* **What to do**
Below is a listing; copy all of it exactly.

** Start of Supplied information **

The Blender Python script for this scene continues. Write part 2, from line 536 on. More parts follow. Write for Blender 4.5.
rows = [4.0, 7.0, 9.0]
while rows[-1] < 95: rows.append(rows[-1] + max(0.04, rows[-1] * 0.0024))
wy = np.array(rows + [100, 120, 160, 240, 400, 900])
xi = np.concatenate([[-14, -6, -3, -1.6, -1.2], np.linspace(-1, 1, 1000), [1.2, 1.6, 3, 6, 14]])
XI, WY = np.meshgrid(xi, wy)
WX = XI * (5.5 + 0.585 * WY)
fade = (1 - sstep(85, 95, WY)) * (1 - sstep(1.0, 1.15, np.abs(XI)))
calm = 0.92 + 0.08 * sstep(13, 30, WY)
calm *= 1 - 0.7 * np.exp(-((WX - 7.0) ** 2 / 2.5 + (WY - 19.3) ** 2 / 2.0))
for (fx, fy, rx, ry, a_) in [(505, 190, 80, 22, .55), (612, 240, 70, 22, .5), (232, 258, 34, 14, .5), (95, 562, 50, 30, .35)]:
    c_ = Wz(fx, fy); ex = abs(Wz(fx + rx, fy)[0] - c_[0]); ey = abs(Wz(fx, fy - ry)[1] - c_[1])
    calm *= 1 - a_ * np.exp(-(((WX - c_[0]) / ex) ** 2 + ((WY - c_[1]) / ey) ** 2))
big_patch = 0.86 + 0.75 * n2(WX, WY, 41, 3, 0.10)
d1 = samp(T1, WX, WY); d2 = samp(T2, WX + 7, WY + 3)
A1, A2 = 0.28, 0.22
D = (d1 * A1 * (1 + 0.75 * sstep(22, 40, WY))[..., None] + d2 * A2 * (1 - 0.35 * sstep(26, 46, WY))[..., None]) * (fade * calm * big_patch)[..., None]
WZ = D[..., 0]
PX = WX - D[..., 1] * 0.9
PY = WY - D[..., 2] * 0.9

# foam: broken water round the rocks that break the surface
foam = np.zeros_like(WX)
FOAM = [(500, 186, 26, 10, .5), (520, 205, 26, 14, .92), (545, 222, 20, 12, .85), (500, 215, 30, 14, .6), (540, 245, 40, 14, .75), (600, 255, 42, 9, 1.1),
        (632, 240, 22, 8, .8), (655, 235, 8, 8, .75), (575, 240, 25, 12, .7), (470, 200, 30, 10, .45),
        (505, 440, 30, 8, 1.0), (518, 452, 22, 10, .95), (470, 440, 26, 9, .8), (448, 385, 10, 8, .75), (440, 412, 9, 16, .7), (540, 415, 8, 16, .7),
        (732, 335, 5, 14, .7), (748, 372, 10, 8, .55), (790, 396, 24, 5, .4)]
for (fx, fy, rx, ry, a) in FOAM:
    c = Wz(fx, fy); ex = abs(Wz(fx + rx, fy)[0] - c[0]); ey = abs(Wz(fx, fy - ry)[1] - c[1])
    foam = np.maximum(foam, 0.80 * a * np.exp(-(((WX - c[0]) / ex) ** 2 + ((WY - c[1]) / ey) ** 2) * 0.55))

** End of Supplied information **

* **Task response**
The Blender Python script for this scene continues. Write part 2, from line 536 on. More parts follow. Write for Blender 4.5.
rows = [4.0, 7.0, 9.0]
while rows[-1] < 95: rows.append(rows[-1] + max(0.04, rows[-1] * 0.0024))
wy = np.array(rows + [100, 120, 160, 240, 400, 900])
xi = np.concatenate([[-14, -6, -3, -1.6, -1.2], np.linspace(-1, 1, 1000), [1.2, 1.6, 3, 6, 14]])
XI, WY = np.meshgrid(xi, wy)
WX = XI * (5.5 + 0.585 * WY)
fade = (1 - sstep(85, 95, WY)) * (1 - sstep(1.0, 1.15, np.abs(XI)))
calm = 0.92 + 0.08 * sstep(13, 30, WY)
calm *= 1 - 0.7 * np.exp(-((WX - 7.0) ** 2 / 2.5 + (WY - 19.3) ** 2 / 2.0))
for (fx, fy, rx, ry, a_) in [(505, 190, 80, 22, .55), (612, 240, 70, 22, .5), (232, 258, 34, 14, .5), (95, 562, 50, 30, .35)]:
    c_ = Wz(fx, fy); ex = abs(Wz(fx + rx, fy)[0] - c_[0]); ey = abs(Wz(fx, fy - ry)[1] - c_[1])
    calm *= 1 - a_ * np.exp(-(((WX - c_[0]) / ex) ** 2 + ((WY - c_[1]) / ey) ** 2))
big_patch = 0.86 + 0.75 * n2(WX, WY, 41, 3, 0.10)
d1 = samp(T1, WX, WY); d2 = samp(T2, WX + 7, WY + 3)
A1, A2 = 0.28, 0.22
D = (d1 * A1 * (1 + 0.75 * sstep(22, 40, WY))[..., None] + d2 * A2 * (1 - 0.35 * sstep(26, 46, WY))[..., None]) * (fade * calm * big_patch)[..., None]
WZ = D[..., 0]
PX = WX - D[..., 1] * 0.9
PY = WY - D[..., 2] * 0.9

# foam: broken water round the rocks that break the surface
foam = np.zeros_like(WX)
FOAM = [(500, 186, 26, 10, .5), (520, 205, 26, 14, .92), (545, 222, 20, 12, .85), (500, 215, 30, 14, .6), (540, 245, 40, 14, .75), (600, 255, 42, 9, 1.1),
        (632, 240, 22, 8, .8), (655, 235, 8, 8, .75), (575, 240, 25, 12, .7), (470, 200, 30, 10, .45),
        (505, 440, 30, 8, 1.0), (518, 452, 22, 10, .95), (470, 440, 26, 9, .8), (448, 385, 10, 8, .75), (440, 412, 9, 16, .7), (540, 415, 8, 16, .7),
        (732, 335, 5, 14, .7), (748, 372, 10, 8, .55), (790, 396, 24, 5, .4)]
for (fx, fy, rx, ry, a) in FOAM:
    c = Wz(fx, fy); ex = abs(Wz(fx + rx, fy)[0] - c[0]); ey = abs(Wz(fx, fy - ry)[1] - c[1])
    foam = np.maximum(foam, 0.80 * a * np.exp(-(((WX - c[0]) / ex) ** 2 + ((WY - c[1]) / ey) ** 2) * 0.55))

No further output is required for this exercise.